Reproduce this listing in full.

| SOURCE EXCERPT |

=====

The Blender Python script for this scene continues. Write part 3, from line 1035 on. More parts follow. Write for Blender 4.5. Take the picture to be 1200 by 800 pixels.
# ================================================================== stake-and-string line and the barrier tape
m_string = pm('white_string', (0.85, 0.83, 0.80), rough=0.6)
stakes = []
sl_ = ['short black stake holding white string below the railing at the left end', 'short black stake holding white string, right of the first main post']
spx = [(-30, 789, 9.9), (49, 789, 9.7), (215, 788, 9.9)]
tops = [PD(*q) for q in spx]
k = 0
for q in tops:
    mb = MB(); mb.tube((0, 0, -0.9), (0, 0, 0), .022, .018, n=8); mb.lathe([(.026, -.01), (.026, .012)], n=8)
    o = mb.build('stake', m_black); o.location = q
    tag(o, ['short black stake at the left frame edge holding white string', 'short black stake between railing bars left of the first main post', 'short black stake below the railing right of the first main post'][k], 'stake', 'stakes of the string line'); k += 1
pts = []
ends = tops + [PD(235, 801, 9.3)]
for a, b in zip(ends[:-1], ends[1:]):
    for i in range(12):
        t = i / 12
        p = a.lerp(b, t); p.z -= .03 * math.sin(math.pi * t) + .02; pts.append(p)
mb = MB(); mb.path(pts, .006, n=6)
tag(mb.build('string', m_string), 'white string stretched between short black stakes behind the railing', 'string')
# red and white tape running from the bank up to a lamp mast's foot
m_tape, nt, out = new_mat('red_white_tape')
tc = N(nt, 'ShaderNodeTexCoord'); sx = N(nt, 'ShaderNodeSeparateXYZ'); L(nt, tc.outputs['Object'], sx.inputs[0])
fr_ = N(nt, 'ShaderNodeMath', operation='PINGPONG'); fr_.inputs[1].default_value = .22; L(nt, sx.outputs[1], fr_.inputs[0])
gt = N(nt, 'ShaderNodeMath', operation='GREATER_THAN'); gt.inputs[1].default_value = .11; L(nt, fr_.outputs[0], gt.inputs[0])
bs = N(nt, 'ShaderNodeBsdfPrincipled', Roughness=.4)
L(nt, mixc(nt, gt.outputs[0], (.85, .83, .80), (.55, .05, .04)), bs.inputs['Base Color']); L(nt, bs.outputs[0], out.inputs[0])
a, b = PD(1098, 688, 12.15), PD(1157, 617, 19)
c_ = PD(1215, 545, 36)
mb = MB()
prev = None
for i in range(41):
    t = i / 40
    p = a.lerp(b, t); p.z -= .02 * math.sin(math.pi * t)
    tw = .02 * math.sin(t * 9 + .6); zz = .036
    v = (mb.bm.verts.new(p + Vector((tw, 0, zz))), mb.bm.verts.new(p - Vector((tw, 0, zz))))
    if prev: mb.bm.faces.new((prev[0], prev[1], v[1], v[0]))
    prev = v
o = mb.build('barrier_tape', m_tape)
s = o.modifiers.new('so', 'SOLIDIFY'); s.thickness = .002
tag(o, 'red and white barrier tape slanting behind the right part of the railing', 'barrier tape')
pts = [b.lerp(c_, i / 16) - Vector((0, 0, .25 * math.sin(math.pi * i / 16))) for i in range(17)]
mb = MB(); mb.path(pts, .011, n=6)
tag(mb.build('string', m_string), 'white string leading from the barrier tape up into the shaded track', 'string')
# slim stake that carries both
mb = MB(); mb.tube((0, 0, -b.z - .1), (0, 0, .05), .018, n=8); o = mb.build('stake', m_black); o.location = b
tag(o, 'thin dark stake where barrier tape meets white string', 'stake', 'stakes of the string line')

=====

| SOLVED PROBLEM |
The Blender Python script for this scene continues. Write part 3, from line 1035 on. More parts follow. Write for Blender 4.5. Take the picture to be 1200 by 800 pixels.
# ================================================================== stake-and-string line and the barrier tape
m_string = pm('white_string', (0.85, 0.83, 0.80), rough=0.6)
stakes = []
sl_ = ['short black stake holding white string below the railing at the left end', 'short black stake holding white string, right of the first main post']
spx = [(-30, 789, 9.9), (49, 789, 9.7), (215, 788, 9.9)]
tops = [PD(*q) for q in spx]
k = 0
for q in tops:
    mb = MB(); mb.tube((0, 0, -0.9), (0, 0, 0), .022, .018, n=8); mb.lathe([(.026, -.01), (.026, .012)], n=8)
    o = mb.build('stake', m_black); o.location = q
    tag(o, ['short black stake at the left frame edge holding white string', 'short black stake between railing bars left of the first main post', 'short black stake below the railing right of the first main post'][k], 'stake', 'stakes of the string line'); k += 1
pts = []
ends = tops + [PD(235, 801, 9.3)]
for a, b in zip(ends[:-1], ends[1:]):
    for i in range(12):
        t = i / 12
        p = a.lerp(b, t); p.z -= .03 * math.sin(math.pi * t) + .02; pts.append(p)
mb = MB(); mb.path(pts, .006, n=6)
tag(mb.build('string', m_string), 'white string stretched between short black stakes behind the railing', 'string')
# red and white tape running from the bank up to a lamp mast's foot
m_tape, nt, out = new_mat('red_white_tape')
tc = N(nt, 'ShaderNodeTexCoord'); sx = N(nt, 'ShaderNodeSeparateXYZ'); L(nt, tc.outputs['Object'], sx.inputs[0])
fr_ = N(nt, 'ShaderNodeMath', operation='PINGPONG'); fr_.inputs[1].default_value = .22; L(nt, sx.outputs[1], fr_.inputs[0])
gt = N(nt, 'ShaderNodeMath', operation='GREATER_THAN'); gt.inputs[1].default_value = .11; L(nt, fr_.outputs[0], gt.inputs[0])
bs = N(nt, 'ShaderNodeBsdfPrincipled', Roughness=.4)
L(nt, mixc(nt, gt.outputs[0], (.85, .83, .80), (.55, .05, .04)), bs.inputs['Base Color']); L(nt, bs.outputs[0], out.inputs[0])
a, b = PD(1098, 688, 12.15), PD(1157, 617, 19)
c_ = PD(1215, 545, 36)
mb = MB()
prev = None
for i in range(41):
    t = i / 40
    p = a.lerp(b, t); p.z -= .02 * math.sin(math.pi * t)
    tw = .02 * math.sin(t * 9 + .6); zz = .036
    v = (mb.bm.verts.new(p + Vector((tw, 0, zz))), mb.bm.verts.new(p - Vector((tw, 0, zz))))
    if prev: mb.bm.faces.new((prev[0], prev[1], v[1], v[0]))
    prev = v
o = mb.build('barrier_tape', m_tape)
s = o.modifiers.new('so', 'SOLIDIFY'); s.thickness = .002
tag(o, 'red and white barrier tape slanting behind the right part of the railing', 'barrier tape')
pts = [b.lerp(c_, i / 16) - Vector((0, 0, .25 * math.sin(math.pi * i / 16))) for i in range(17)]
mb = MB(); mb.path(pts, .011, n=6)
tag(mb.build('string', m_string), 'white string leading from the barrier tape up into the shaded track', 'string')
# slim stake that carries both
mb = MB(); mb.tube((0, 0, -b.z - .1), (0, 0, .05), .018, n=8); o = mb.build('stake', m_black); o.location = b
tag(o, 'thin dark stake where barrier tape meets white string', 'stake', 'stakes of the string line')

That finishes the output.